#### Supplied material

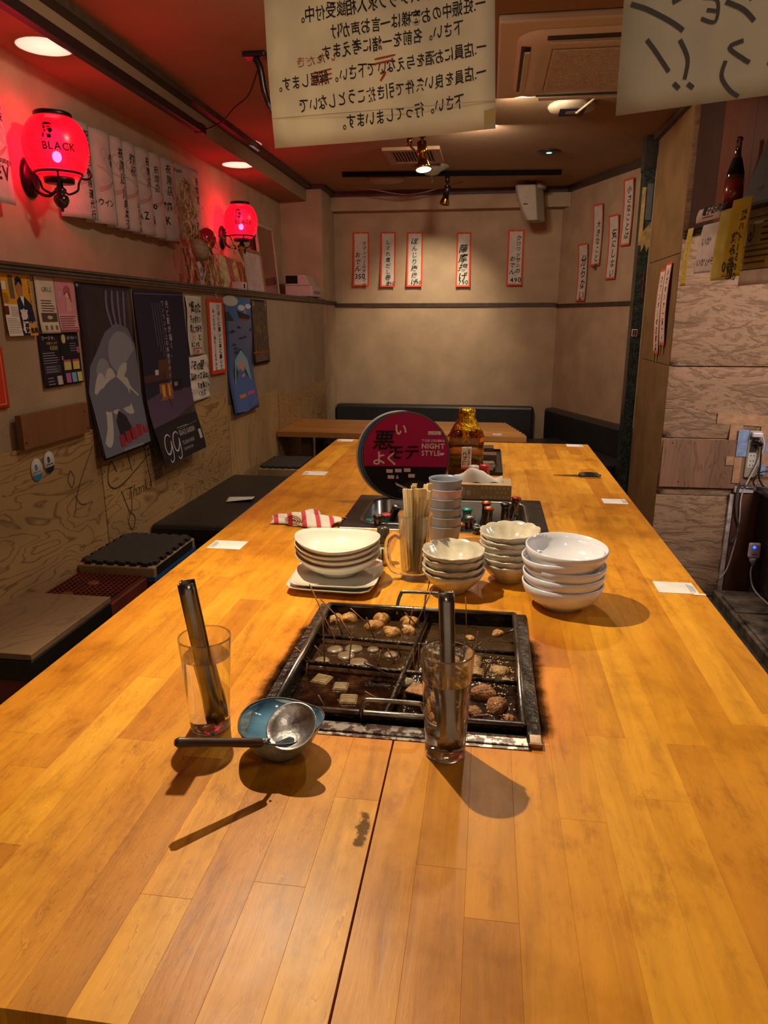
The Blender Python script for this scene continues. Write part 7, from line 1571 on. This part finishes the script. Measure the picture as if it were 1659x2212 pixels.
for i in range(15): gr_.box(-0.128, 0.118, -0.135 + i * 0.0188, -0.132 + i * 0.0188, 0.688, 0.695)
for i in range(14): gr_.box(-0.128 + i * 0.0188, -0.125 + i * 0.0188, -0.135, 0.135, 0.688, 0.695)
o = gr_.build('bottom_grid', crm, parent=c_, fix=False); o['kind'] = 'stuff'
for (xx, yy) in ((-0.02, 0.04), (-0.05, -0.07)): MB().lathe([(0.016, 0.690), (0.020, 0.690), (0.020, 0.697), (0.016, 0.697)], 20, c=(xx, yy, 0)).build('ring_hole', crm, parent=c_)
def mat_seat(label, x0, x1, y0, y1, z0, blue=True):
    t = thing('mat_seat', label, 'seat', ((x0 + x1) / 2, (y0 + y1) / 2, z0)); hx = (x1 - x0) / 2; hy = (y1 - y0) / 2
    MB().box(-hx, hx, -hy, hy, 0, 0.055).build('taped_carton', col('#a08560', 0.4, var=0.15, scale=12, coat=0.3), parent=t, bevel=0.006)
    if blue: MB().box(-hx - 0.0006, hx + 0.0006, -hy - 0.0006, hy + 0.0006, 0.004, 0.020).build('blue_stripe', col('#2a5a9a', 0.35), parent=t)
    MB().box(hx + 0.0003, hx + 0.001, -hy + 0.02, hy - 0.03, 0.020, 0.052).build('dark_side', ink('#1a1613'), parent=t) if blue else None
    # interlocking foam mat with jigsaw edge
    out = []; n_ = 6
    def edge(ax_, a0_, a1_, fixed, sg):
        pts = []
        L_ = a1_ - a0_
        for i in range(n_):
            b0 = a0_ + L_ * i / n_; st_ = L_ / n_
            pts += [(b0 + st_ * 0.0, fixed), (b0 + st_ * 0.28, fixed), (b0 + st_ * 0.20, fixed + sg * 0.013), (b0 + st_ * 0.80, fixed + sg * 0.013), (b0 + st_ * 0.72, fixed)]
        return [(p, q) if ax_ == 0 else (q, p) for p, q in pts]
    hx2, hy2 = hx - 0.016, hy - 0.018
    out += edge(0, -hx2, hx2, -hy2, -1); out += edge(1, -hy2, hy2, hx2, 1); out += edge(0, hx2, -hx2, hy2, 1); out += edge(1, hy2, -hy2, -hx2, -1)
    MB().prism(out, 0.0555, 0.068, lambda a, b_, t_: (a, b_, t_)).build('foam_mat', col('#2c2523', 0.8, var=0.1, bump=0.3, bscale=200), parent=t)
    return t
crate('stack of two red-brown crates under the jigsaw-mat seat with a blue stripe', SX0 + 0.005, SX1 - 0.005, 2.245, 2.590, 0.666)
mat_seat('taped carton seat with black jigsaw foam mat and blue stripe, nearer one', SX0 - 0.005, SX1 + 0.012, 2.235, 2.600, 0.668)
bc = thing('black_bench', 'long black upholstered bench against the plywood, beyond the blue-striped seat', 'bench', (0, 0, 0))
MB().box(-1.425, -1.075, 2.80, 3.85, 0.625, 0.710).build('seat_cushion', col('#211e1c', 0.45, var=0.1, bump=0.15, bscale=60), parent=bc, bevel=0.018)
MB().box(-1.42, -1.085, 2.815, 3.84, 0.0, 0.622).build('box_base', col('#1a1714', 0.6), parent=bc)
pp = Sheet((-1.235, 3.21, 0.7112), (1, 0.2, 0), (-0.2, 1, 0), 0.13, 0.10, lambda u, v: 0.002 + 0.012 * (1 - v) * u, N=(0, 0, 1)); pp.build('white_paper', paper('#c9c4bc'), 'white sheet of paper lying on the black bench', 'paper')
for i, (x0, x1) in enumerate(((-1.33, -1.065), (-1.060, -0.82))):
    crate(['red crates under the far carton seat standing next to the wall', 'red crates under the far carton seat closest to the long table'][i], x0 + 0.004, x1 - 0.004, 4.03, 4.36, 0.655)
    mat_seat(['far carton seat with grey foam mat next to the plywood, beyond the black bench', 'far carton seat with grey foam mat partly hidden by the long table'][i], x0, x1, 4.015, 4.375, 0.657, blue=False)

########

» **Exercise**
Write out the listing word for word, omitting the pictures it holds.

» **Expected answer**
The Blender Python script for this scene continues. Write part 7, from line 1571 on. This part finishes the script. Measure the picture as if it were 1659x2212 pixels.
for i in range(15): gr_.box(-0.128, 0.118, -0.135 + i * 0.0188, -0.132 + i * 0.0188, 0.688, 0.695)
for i in range(14): gr_.box(-0.128 + i * 0.0188, -0.125 + i * 0.0188, -0.135, 0.135, 0.688, 0.695)
o = gr_.build('bottom_grid', crm, parent=c_, fix=False); o['kind'] = 'stuff'
for (xx, yy) in ((-0.02, 0.04), (-0.05, -0.07)): MB().lathe([(0.016, 0.690), (0.020, 0.690), (0.020, 0.697), (0.016, 0.697)], 20, c=(xx, yy, 0)).build('ring_hole', crm, parent=c_)
def mat_seat(label, x0, x1, y0, y1, z0, blue=True):
    t = thing('mat_seat', label, 'seat', ((x0 + x1) / 2, (y0 + y1) / 2, z0)); hx = (x1 - x0) / 2; hy = (y1 - y0) / 2
    MB().box(-hx, hx, -hy, hy, 0, 0.055).build('taped_carton', col('#a08560', 0.4, var=0.15, scale=12, coat=0.3), parent=t, bevel=0.006)
    if blue: MB().box(-hx - 0.0006, hx + 0.0006, -hy - 0.0006, hy + 0.0006, 0.004, 0.020).build('blue_stripe', col('#2a5a9a', 0.35), parent=t)
    MB().box(hx + 0.0003, hx + 0.001, -hy + 0.02, hy - 0.03, 0.020, 0.052).build('dark_side', ink('#1a1613'), parent=t) if blue else None
    # interlocking foam mat with jigsaw edge
    out = []; n_ = 6
    def edge(ax_, a0_, a1_, fixed, sg):
        pts = []
        L_ = a1_ - a0_
        for i in range(n_):
            b0 = a0_ + L_ * i / n_; st_ = L_ / n_
            pts += [(b0 + st_ * 0.0, fixed), (b0 + st_ * 0.28, fixed), (b0 + st_ * 0.20, fixed + sg * 0.013), (b0 + st_ * 0.80, fixed + sg * 0.013), (b0 + st_ * 0.72, fixed)]
        return [(p, q) if ax_ == 0 else (q, p) for p, q in pts]
    hx2, hy2 = hx - 0.016, hy - 0.018
    out += edge(0, -hx2, hx2, -hy2, -1); out += edge(1, -hy2, hy2, hx2, 1); out += edge(0, hx2, -hx2, hy2, 1); out += edge(1, hy2, -hy2, -hx2, -1)
    MB().prism(out, 0.0555, 0.068, lambda a, b_, t_: (a, b_, t_)).build('foam_mat', col('#2c2523', 0.8, var=0.1, bump=0.3, bscale=200), parent=t)
    return t
crate('stack of two red-brown crates under the jigsaw-mat seat with a blue stripe', SX0 + 0.005, SX1 - 0.005, 2.245, 2.590, 0.666)
mat_seat('taped carton seat with black jigsaw foam mat and blue stripe, nearer one', SX0 - 0.005, SX1 + 0.012, 2.235, 2.600, 0.668)
bc = thing('black_bench', 'long black upholstered bench against the plywood, beyond the blue-striped seat', 'bench', (0, 0, 0))
MB().box(-1.425, -1.075, 2.80, 3.85, 0.625, 0.710).build('seat_cushion', col('#211e1c', 0.45, var=0.1, bump=0.15, bscale=60), parent=bc, bevel=0.018)
MB().box(-1.42, -1.085, 2.815, 3.84, 0.0, 0.622).build('box_base', col('#1a1714', 0.6), parent=bc)
pp = Sheet((-1.235, 3.21, 0.7112), (1, 0.2, 0), (-0.2, 1, 0), 0.13, 0.10, lambda u, v: 0.002 + 0.012 * (1 - v) * u, N=(0, 0, 1)); pp.build('white_paper', paper('#c9c4bc'), 'white sheet of paper lying on the black bench', 'paper')
for i, (x0, x1) in enumerate(((-1.33, -1.065), (-1.060, -0.82))):
    crate(['red crates under the far carton seat standing next to the wall', 'red crates under the far carton seat closest to the long table'][i], x0 + 0.004, x1 - 0.004, 4.03, 4.36, 0.655)
    mat_seat(['far carton seat with grey foam mat next to the plywood, beyond the black bench', 'far carton seat with grey foam mat partly hidden by the long table'][i], x0, x1, 4.015, 4.375, 0.657, blue=False)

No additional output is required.